Marian Kramer, one of Friday night’s keynote speakers, is a 40-year veteran of the social justice movement. When a reporter reaches her by phone at the Detroit office of the Michigan Welfare Rights Organization, she’s busy helping mobilize the nascent Occupy Michigan protests. As she sees it, there are plenty of similarities between Detroit’s struggles and the situation in Baltimore: “People are starving [in Baltimore] too, just like here. Losing their houses to foreclosure, losing jobs. [They] don’t even see a future.”

And, in a fortuitous bit of timing, the conference seems perfectly (albeit accidentally) situated to take advantage of the energy surrounding the Occupy protests. “What’s really interesting about the Occupy movements is the general frustration,” Hufnagel says. “There’s not just one issue—it’s all interconnected, and that can be really overwhelming.” To that end, the conference hopes to offer both veteran and newly minted activists a way to see the scale and scope of progressive social movements in this country, as well as opportunities to get involved locally, nationally, or globally. UW representatives have stopped by Occupy Baltimore’s McKeldin Square to offer support, and to give presentations on the history of the protest’s harborside location. “Some harbor workers have been there pretty much every day and slept out,” Hufnagel says.

But according to Hufnagel, what’s really important for the future of the social justice movement is figuring out how to build power over the long haul. “When we look at the [1960s] and at all these other social movements, there were moments when years of social organizing and connections came together,” she says, offering as an example the sit-ins organized by the Student Nonviolent Coordinating Committee that helped spur the civil rights movement.
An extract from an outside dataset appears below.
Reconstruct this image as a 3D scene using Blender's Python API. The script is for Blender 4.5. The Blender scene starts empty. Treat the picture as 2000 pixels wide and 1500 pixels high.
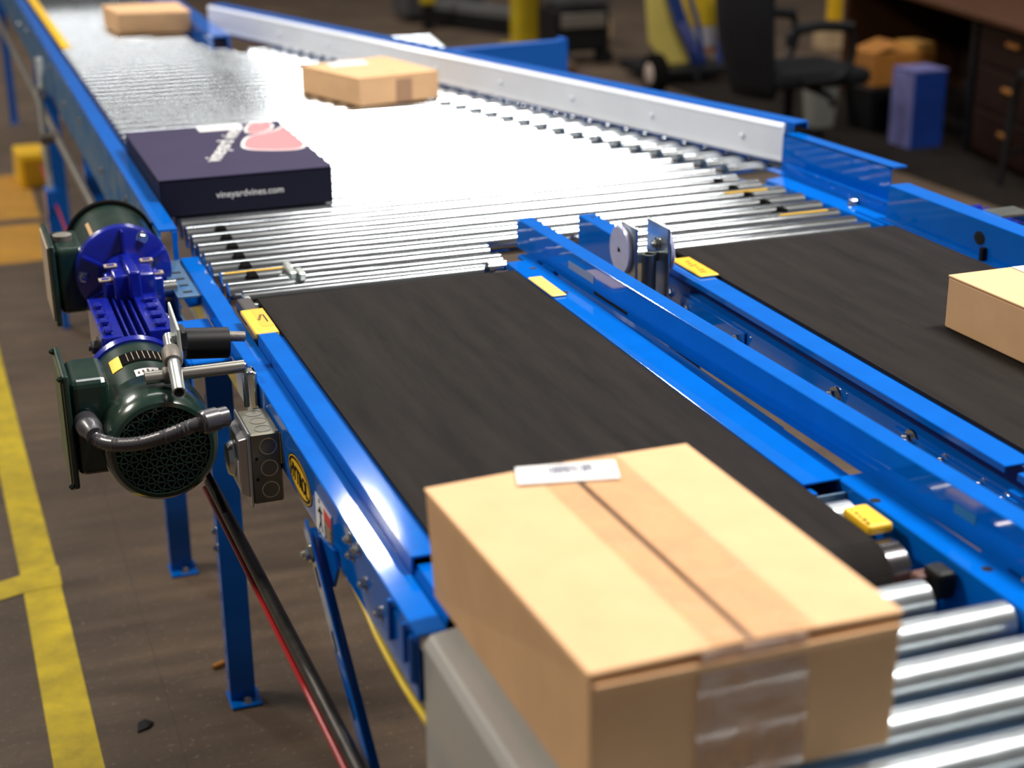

Of course, grassroots movements face the dangers of becoming disorganized, co-opted, or just slowed down; that’s why “it’s important that we have a way of developing people’s analysis, their community organizing skills so they can respond to these challenges,” Hufnagel says—and she hopes that the conference she’s helping organize is a further step in that direction.

Kramer, who’s seen quite a bit of political action in her time, remains hopeful about today’s grassroots activists—both those planning to attend UW’s Fair Development Conference and the Occupy protesters nationwide. “The future belongs to them,” she says. “And it’s there for the taking.”